Choosing the Right Level of Redundancy
If you're reading this with a team of 10 engineers, thinking how can I ever do this… You really can't - or at least you shouldn't. A stretch goal of going multi-region is great, and we can definitely help you get there (I've personally helped several single-digit eng teams go multi-region), but there are other, more important things to deal with as well.
Like with every decision, the right approach depends on what you are protecting, how much downtime you can tolerate, and what resources you have available.
Organization Type | Recommended Strategy | Rationale |
---|---|---|
Development or early-stage startups | Multi-AZ within a single region | Protects against local hardware or data center failures without excessive overhead. |
Scaling production systems | Multi-region redundancy | Balances independence and manageability while preventing regional outages from affecting uptime. |
Enterprise or regulated workloads | Multi-cloud | Ensures availability across providers and compliance boundaries. |
Small teams or limited SRE capacity | Cycle orchestration | Provides automation and resilience without the staffing burden of large-scale management. |
Choosing correctly means aligning protection with purpose.
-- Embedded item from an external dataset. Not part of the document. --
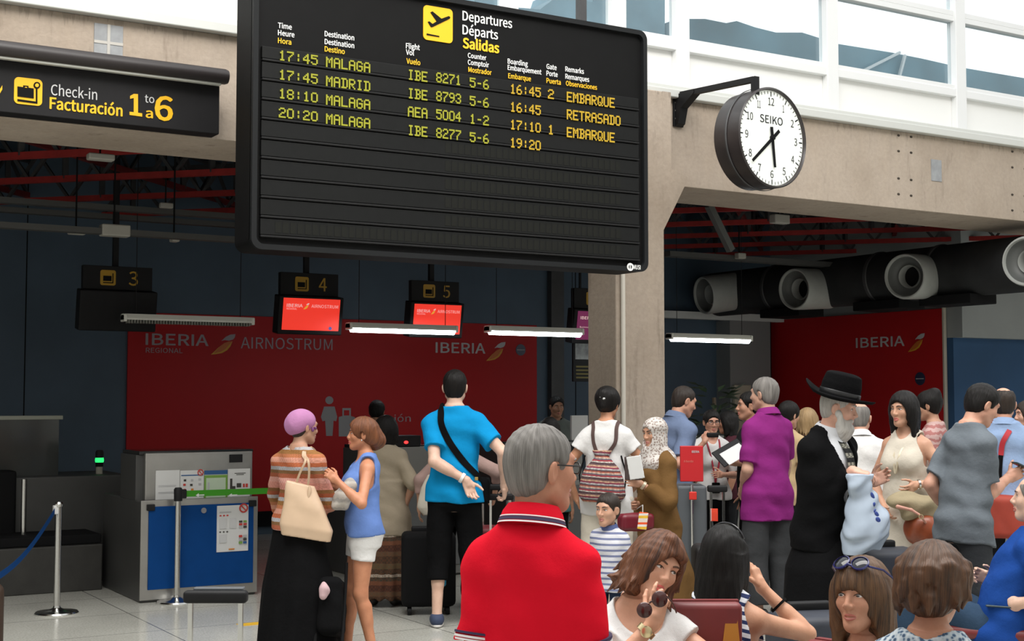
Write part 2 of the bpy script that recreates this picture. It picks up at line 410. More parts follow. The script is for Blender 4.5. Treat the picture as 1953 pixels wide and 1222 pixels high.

Redundancy that exceeds your risk tolerance wastes effort, while too little redundancy leaves the business exposed. The best strategy is the one that delivers predictable continuity without unmanageable complexity.
Building Confidence Through Design
Reliability is not something that emerges by accident. It is designed, tested, and maintained. The purpose of redundancy is not to remove the possibility of failure, but to ensure that failure does not dictate the outcome.
Cycle exists to make that kind of confidence accessible. Automating orchestration and enforcing consistency across environments allows teams to focus on what matters most: delivering reliable experiences to their users.
The next time an outage rolls across a provider, your systems should not depend on luck. They should depend on design.
That is what it means to build infrastructure that endures.